* [Problem to solve]:
Extract only the first line of the listing and every line after it up to and including the one with "PI = math.pi". Omit the pictures.

## Begin

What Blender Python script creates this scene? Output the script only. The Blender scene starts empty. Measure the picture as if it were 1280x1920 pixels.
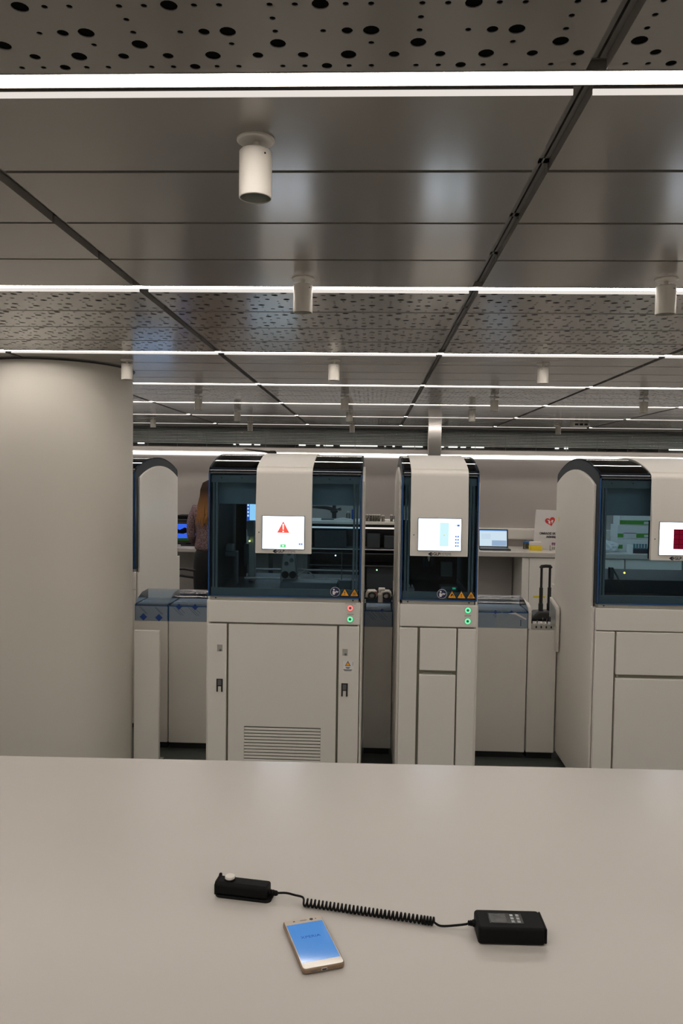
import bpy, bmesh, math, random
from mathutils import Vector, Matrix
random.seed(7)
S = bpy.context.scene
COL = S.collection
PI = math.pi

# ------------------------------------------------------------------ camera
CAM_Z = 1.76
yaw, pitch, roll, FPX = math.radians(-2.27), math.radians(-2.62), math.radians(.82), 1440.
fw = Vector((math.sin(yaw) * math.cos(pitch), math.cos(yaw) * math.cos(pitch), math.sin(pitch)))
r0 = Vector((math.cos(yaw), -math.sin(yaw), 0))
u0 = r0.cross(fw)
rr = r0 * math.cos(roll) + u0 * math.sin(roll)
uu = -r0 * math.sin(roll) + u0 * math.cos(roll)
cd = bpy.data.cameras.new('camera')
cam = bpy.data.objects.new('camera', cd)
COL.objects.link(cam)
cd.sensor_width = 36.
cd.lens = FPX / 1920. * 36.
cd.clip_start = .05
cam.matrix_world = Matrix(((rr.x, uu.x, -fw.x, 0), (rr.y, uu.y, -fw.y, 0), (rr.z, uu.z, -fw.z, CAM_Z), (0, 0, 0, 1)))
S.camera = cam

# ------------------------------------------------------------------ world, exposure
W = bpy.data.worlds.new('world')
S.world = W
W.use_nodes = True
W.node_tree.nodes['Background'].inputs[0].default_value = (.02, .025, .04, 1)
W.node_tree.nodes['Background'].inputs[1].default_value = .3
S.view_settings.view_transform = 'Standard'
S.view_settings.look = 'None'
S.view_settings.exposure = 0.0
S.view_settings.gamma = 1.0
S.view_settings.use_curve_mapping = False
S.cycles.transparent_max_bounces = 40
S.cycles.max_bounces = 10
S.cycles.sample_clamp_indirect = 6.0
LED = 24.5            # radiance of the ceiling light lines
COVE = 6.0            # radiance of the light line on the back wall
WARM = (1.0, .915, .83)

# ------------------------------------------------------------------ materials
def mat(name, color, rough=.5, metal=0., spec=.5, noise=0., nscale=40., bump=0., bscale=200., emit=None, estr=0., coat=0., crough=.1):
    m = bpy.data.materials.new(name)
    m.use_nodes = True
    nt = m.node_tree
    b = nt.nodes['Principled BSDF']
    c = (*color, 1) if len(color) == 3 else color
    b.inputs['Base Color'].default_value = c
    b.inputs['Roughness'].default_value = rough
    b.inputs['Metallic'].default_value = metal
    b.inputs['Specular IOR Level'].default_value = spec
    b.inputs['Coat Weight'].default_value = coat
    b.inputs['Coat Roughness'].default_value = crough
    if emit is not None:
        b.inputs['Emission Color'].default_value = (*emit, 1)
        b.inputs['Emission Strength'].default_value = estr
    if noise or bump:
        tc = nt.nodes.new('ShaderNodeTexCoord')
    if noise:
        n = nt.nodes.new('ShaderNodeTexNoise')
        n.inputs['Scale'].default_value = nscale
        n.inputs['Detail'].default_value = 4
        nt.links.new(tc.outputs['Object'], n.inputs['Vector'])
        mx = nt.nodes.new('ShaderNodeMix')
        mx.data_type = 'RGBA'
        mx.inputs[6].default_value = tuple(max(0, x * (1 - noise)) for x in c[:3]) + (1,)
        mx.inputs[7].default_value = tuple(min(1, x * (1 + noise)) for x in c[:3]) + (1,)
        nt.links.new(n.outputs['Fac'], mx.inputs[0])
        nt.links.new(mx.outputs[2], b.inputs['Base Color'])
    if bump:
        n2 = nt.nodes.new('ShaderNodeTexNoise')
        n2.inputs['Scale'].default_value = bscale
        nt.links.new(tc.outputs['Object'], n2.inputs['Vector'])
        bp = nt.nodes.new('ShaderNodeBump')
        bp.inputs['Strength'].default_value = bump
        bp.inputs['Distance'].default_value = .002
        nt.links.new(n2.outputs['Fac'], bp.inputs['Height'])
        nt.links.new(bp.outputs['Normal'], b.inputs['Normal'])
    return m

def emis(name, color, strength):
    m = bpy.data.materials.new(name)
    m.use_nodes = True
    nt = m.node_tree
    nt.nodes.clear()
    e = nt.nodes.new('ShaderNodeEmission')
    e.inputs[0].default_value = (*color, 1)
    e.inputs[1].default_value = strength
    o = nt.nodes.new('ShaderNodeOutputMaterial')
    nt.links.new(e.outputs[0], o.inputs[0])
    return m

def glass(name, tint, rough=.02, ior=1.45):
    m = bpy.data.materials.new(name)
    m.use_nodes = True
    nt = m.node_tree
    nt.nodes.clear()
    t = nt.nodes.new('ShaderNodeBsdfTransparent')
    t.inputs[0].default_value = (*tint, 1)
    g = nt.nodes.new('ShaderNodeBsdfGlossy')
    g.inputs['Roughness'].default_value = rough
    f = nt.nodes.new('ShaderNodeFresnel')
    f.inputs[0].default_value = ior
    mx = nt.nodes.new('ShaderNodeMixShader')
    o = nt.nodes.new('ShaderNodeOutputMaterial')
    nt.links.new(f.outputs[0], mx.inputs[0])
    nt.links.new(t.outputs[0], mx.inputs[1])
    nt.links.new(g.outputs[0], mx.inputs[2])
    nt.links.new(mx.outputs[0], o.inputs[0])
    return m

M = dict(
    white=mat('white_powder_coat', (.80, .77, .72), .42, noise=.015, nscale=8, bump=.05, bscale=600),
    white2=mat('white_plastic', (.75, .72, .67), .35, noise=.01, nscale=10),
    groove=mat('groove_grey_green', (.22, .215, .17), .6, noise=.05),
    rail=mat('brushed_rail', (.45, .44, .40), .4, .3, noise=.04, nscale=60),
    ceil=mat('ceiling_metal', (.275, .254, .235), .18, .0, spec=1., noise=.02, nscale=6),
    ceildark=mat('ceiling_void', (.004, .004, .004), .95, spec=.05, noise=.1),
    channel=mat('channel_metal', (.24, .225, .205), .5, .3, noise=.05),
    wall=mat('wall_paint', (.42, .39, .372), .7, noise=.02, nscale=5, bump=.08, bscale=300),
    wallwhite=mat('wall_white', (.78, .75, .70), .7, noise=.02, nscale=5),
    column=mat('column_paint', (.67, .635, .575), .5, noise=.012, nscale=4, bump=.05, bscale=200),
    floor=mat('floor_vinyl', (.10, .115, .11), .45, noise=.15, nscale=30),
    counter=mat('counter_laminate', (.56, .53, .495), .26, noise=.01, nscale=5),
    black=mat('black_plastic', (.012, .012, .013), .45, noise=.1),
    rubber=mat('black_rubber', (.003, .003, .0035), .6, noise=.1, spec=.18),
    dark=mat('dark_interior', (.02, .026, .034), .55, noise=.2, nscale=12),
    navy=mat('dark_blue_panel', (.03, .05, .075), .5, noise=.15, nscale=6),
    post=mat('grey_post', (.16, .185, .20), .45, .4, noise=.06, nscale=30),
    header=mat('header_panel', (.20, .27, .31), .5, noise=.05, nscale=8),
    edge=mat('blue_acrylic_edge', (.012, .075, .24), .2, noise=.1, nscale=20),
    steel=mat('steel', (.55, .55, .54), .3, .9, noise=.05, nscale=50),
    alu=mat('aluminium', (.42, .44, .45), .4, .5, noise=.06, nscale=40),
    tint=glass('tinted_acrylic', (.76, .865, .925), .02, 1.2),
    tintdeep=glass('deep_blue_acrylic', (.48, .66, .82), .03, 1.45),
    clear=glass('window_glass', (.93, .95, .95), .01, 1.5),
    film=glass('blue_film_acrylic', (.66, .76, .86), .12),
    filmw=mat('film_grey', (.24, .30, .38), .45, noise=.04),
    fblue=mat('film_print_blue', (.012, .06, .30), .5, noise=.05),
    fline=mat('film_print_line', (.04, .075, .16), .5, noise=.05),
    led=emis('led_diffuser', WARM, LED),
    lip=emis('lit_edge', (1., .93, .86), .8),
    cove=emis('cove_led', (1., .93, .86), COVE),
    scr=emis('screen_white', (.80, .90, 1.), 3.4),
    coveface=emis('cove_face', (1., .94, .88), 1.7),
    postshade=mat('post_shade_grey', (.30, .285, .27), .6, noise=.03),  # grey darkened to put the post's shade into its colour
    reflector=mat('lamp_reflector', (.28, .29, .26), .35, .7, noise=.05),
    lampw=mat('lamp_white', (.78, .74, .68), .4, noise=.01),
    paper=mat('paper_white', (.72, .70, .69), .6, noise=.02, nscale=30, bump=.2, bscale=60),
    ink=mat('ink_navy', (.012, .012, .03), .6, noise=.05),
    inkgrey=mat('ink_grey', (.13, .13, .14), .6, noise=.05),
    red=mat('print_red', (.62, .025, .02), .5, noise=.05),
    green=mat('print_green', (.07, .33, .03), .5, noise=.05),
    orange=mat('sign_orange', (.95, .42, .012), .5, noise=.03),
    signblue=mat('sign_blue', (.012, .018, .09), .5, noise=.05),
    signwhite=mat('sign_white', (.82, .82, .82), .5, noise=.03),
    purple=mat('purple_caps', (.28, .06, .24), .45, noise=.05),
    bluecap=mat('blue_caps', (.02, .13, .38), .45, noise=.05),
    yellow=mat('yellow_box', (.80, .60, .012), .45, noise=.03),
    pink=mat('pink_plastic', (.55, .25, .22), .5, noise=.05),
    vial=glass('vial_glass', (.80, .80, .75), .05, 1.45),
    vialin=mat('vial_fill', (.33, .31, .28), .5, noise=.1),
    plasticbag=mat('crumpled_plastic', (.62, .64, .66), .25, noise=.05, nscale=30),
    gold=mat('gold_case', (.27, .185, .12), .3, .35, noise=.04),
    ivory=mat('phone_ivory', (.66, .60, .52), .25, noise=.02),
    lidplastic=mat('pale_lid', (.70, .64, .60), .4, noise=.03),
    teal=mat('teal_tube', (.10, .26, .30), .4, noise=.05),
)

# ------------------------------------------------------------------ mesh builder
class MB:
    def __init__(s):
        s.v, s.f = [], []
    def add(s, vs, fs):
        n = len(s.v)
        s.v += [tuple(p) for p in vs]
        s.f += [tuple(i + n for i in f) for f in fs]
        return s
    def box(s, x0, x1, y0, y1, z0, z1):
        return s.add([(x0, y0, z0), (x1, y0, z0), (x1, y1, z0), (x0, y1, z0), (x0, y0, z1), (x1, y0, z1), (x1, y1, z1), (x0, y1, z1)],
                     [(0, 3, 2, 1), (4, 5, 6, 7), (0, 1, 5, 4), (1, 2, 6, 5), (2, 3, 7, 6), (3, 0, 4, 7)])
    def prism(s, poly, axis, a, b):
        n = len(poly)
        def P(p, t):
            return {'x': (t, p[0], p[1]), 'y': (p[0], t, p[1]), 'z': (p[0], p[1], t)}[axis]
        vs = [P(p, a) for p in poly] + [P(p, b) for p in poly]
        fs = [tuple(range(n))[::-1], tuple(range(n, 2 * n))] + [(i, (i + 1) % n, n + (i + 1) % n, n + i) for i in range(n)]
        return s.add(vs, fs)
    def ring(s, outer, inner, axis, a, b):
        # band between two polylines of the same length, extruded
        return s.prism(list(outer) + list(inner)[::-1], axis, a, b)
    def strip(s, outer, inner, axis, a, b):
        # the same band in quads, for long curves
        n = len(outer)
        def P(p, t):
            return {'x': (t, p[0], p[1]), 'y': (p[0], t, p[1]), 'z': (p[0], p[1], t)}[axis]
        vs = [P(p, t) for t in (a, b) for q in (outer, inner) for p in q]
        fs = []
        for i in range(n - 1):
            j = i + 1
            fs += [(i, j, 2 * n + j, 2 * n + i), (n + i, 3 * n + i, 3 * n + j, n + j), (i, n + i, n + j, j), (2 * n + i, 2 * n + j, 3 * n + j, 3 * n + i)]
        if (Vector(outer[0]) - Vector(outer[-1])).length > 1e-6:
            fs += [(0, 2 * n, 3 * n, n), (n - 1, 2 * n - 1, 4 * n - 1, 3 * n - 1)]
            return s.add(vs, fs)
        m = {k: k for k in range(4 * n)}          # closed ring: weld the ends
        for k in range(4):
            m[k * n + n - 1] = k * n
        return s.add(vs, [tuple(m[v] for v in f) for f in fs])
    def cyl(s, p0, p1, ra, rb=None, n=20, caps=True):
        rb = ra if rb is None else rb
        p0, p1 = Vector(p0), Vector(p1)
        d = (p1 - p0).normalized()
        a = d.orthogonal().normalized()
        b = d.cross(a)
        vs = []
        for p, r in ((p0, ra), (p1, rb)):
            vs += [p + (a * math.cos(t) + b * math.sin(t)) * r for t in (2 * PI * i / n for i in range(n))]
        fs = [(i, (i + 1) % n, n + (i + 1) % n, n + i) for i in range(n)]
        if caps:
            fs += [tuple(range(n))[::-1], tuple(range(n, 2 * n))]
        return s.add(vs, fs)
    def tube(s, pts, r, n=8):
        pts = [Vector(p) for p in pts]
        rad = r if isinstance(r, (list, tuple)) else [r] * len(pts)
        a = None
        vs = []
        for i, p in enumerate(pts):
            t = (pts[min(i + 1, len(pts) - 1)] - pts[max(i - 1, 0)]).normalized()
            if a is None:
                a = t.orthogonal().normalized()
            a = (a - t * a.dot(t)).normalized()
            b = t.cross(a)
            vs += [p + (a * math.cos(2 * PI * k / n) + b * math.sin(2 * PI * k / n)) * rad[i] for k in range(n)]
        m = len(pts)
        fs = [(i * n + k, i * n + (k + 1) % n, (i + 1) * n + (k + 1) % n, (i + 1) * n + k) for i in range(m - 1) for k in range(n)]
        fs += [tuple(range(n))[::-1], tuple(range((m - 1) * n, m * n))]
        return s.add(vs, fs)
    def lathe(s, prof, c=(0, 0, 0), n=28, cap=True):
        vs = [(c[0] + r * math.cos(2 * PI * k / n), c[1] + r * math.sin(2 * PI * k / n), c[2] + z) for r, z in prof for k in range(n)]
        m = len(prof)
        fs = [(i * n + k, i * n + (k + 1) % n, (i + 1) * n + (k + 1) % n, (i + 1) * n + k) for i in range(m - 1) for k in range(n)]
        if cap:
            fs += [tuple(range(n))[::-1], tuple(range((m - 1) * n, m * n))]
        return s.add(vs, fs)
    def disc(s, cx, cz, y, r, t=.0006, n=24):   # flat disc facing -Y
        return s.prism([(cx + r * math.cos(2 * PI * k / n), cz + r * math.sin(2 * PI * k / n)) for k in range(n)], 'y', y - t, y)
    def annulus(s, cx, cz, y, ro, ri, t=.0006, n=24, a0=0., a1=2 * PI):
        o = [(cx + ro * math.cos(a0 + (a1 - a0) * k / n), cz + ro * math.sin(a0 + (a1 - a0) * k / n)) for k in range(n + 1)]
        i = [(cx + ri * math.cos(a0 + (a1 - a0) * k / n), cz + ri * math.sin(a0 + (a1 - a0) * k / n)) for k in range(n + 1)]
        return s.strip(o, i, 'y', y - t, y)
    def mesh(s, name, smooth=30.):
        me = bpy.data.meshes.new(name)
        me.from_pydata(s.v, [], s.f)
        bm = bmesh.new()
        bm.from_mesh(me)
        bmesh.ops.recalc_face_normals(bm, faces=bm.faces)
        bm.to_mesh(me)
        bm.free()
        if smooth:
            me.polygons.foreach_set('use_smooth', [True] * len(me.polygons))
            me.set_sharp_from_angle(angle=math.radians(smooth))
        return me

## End

* [Solution to the exercise]:
What Blender Python script creates this scene? Output the script only. The Blender scene starts empty. Measure the picture as if it were 1280x1920 pixels.
import bpy, bmesh, math, random
from mathutils import Vector, Matrix
random.seed(7)
S = bpy.context.scene
COL = S.collection
PI = math.pi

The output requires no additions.